Word for word, transcribe the lines below and drop the pictures.

▽

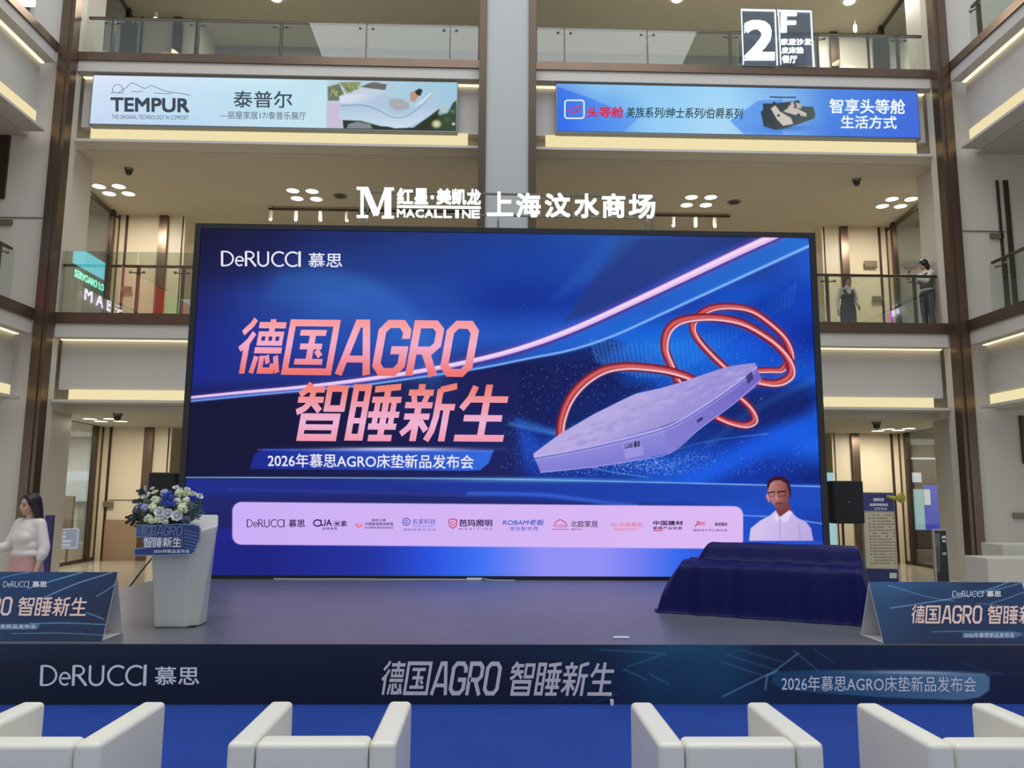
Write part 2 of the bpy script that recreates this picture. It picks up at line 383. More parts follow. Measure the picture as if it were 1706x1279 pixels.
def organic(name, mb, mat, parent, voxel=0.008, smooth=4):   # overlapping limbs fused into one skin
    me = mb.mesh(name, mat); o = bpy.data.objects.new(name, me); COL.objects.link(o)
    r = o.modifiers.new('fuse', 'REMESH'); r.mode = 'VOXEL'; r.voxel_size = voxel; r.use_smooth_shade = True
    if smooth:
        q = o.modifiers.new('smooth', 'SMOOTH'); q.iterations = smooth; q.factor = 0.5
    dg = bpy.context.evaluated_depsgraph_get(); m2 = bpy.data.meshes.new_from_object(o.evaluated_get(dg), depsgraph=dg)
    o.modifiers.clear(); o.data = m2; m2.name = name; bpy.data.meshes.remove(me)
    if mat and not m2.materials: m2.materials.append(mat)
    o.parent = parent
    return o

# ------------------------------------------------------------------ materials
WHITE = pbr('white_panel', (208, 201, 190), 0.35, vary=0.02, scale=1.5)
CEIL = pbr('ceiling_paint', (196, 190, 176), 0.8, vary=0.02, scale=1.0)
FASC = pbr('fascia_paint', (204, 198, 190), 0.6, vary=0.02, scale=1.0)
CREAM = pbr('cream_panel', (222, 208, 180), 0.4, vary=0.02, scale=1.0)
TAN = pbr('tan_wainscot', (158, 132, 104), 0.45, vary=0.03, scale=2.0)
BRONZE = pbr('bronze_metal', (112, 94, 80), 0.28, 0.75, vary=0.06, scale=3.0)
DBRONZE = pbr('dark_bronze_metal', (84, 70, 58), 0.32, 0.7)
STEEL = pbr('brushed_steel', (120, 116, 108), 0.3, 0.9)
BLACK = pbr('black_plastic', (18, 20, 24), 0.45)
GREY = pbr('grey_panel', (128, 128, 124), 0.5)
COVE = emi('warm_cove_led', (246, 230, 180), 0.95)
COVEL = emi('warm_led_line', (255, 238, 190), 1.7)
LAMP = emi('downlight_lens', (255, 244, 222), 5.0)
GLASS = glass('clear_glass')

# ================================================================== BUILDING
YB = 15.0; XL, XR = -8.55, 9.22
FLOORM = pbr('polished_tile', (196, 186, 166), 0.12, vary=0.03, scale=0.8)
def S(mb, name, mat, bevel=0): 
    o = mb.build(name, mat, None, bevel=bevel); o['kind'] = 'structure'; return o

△

• _SOLUTION TO THIS EXERCISE_:
Write part 2 of the bpy script that recreates this picture. It picks up at line 383. More parts follow. Measure the picture as if it were 1706x1279 pixels.
def organic(name, mb, mat, parent, voxel=0.008, smooth=4):   # overlapping limbs fused into one skin
    me = mb.mesh(name, mat); o = bpy.data.objects.new(name, me); COL.objects.link(o)
    r = o.modifiers.new('fuse', 'REMESH'); r.mode = 'VOXEL'; r.voxel_size = voxel; r.use_smooth_shade = True
    if smooth:
        q = o.modifiers.new('smooth', 'SMOOTH'); q.iterations = smooth; q.factor = 0.5
    dg = bpy.context.evaluated_depsgraph_get(); m2 = bpy.data.meshes.new_from_object(o.evaluated_get(dg), depsgraph=dg)
    o.modifiers.clear(); o.data = m2; m2.name = name; bpy.data.meshes.remove(me)
    if mat and not m2.materials: m2.materials.append(mat)
    o.parent = parent
    return o

# ------------------------------------------------------------------ materials
WHITE = pbr('white_panel', (208, 201, 190), 0.35, vary=0.02, scale=1.5)
CEIL = pbr('ceiling_paint', (196, 190, 176), 0.8, vary=0.02, scale=1.0)
FASC = pbr('fascia_paint', (204, 198, 190), 0.6, vary=0.02, scale=1.0)
CREAM = pbr('cream_panel', (222, 208, 180), 0.4, vary=0.02, scale=1.0)
TAN = pbr('tan_wainscot', (158, 132, 104), 0.45, vary=0.03, scale=2.0)
BRONZE = pbr('bronze_metal', (112, 94, 80), 0.28, 0.75, vary=0.06, scale=3.0)
DBRONZE = pbr('dark_bronze_metal', (84, 70, 58), 0.32, 0.7)
STEEL = pbr('brushed_steel', (120, 116, 108), 0.3, 0.9)
BLACK = pbr('black_plastic', (18, 20, 24), 0.45)
GREY = pbr('grey_panel', (128, 128, 124), 0.5)
COVE = emi('warm_cove_led', (246, 230, 180), 0.95)
COVEL = emi('warm_led_line', (255, 238, 190), 1.7)
LAMP = emi('downlight_lens', (255, 244, 222), 5.0)
GLASS = glass('clear_glass')

# ================================================================== BUILDING
YB = 15.0; XL, XR = -8.55, 9.22
FLOORM = pbr('polished_tile', (196, 186, 166), 0.12, vary=0.03, scale=0.8)
def S(mb, name, mat, bevel=0): 
    o = mb.build(name, mat, None, bevel=bevel); o['kind'] = 'structure'; return o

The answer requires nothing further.